Radio 3 Facebook, blog, Twitter: do you use/follow any of them?

No. I have explained already that I think that one or two single opinions must give a very distorted opinion of the audience reaction; especially when self selected.

Presenters’ input/role

In what ways is the presenter important to a programme?

The words can be helpful. But the attitude and personality of the presenter is essentially a distraction.
I rather liked the high-brow-French-music-programme-presenter-style of some years ago; a beautiful but almost robotically neutral voice announced the next work as though reading the large font stuff off a record sleeve.

How much specialist knowledge do you expect a presenter to have? Does it depend on the type of programme? What would you regard as minimum qualifications for a  Radio 3 presenter?

They should know how to pronounce the standard alphabets of the relevant European languages: German, Italian, French, Russian, Spanish. (Für Elise is German; Pour Elise would be French, We usually get stuck halfway between.) And know how to pronounce the names of composers.

How important is the voice? In what way would you think some presenters are ‘better’ than others? Name three whom you think particularly good.

I find the quality of the voice far less important than the content. I like/Iiked David Mellor, and John Julius Norwich (but were both to be found on Classic FM). Of the BBC ones perhaps Donald McLeod, and Andrew McGregor; the others whom I remember liking are probably all dead, (Patricia Hughes, Alvar Lidell)

Is general tone and style important? If so, in what way (good or bad!)?

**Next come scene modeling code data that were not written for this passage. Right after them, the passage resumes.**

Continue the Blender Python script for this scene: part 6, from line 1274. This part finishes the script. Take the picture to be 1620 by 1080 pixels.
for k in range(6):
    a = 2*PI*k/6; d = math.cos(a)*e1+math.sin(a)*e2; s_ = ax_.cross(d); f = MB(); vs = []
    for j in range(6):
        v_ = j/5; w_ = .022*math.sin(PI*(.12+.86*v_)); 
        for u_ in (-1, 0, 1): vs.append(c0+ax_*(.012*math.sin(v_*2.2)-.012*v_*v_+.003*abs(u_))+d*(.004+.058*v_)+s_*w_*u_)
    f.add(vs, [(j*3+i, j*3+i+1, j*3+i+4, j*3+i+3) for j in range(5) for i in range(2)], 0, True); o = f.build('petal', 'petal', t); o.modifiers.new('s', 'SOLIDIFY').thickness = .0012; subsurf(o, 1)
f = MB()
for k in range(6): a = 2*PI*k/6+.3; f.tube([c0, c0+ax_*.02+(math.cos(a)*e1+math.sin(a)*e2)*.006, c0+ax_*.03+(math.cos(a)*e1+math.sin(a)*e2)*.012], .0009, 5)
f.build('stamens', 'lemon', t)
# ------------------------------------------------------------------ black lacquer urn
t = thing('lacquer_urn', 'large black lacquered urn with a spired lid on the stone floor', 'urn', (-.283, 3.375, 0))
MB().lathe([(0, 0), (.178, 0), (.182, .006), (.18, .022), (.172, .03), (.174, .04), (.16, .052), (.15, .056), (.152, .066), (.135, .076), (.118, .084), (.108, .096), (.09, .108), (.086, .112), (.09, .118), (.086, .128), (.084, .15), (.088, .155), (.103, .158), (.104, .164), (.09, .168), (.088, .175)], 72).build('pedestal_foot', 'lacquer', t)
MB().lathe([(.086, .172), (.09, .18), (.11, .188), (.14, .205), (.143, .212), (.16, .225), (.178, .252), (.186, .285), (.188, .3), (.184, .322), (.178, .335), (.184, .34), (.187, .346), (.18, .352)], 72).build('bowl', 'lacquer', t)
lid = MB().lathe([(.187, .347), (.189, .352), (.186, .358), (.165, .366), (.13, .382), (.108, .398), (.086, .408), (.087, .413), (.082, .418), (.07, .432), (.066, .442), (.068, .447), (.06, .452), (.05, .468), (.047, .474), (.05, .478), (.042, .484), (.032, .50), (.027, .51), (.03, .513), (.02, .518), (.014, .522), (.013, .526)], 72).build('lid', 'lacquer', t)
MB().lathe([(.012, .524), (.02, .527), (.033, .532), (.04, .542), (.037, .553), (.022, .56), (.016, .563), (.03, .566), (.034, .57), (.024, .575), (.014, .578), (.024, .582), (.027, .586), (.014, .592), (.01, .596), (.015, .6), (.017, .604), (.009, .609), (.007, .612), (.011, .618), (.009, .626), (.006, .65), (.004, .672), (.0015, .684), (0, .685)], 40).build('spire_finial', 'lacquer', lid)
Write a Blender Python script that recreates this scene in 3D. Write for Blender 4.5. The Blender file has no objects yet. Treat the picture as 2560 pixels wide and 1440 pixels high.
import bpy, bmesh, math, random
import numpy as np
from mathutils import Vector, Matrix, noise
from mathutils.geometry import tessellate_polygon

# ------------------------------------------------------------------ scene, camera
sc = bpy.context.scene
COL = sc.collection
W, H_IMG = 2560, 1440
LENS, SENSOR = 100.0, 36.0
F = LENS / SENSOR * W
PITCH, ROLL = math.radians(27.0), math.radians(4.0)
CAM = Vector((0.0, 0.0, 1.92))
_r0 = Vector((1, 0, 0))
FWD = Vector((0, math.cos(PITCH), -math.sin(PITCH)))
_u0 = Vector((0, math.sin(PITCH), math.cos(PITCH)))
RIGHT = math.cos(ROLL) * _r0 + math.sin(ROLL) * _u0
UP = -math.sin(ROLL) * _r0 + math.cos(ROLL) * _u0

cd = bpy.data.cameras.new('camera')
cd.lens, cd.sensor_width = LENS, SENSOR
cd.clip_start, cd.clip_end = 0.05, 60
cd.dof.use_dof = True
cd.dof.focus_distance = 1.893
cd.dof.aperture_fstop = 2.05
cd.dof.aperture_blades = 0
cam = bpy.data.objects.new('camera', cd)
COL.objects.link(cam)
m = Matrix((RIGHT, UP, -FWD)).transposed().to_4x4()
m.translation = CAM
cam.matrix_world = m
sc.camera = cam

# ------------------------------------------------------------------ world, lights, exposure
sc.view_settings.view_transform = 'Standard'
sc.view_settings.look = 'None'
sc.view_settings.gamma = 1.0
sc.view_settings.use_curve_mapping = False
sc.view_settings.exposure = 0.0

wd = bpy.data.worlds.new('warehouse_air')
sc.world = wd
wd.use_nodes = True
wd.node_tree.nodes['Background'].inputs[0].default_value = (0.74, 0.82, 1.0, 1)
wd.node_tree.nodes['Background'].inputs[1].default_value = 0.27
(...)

A certain amount of genuine (not contrived or pretended) interest in the music and the text must surely be good. None (please) of the grinning and giggling deliveries we hear on Classic FM and occasionally now on Radio 3; or the brash and booming (bass-enhanced) voices of Radio 1; or the fake 'rise and fall' of the voice that the BBC favoured some years ago, which often puts great emphasis on irrelevant words. Dead-pan robotic speech is better than such monkeying around.

What would improve presenter performance?

Intelligence, training, experience, a music degree, experience of playing music?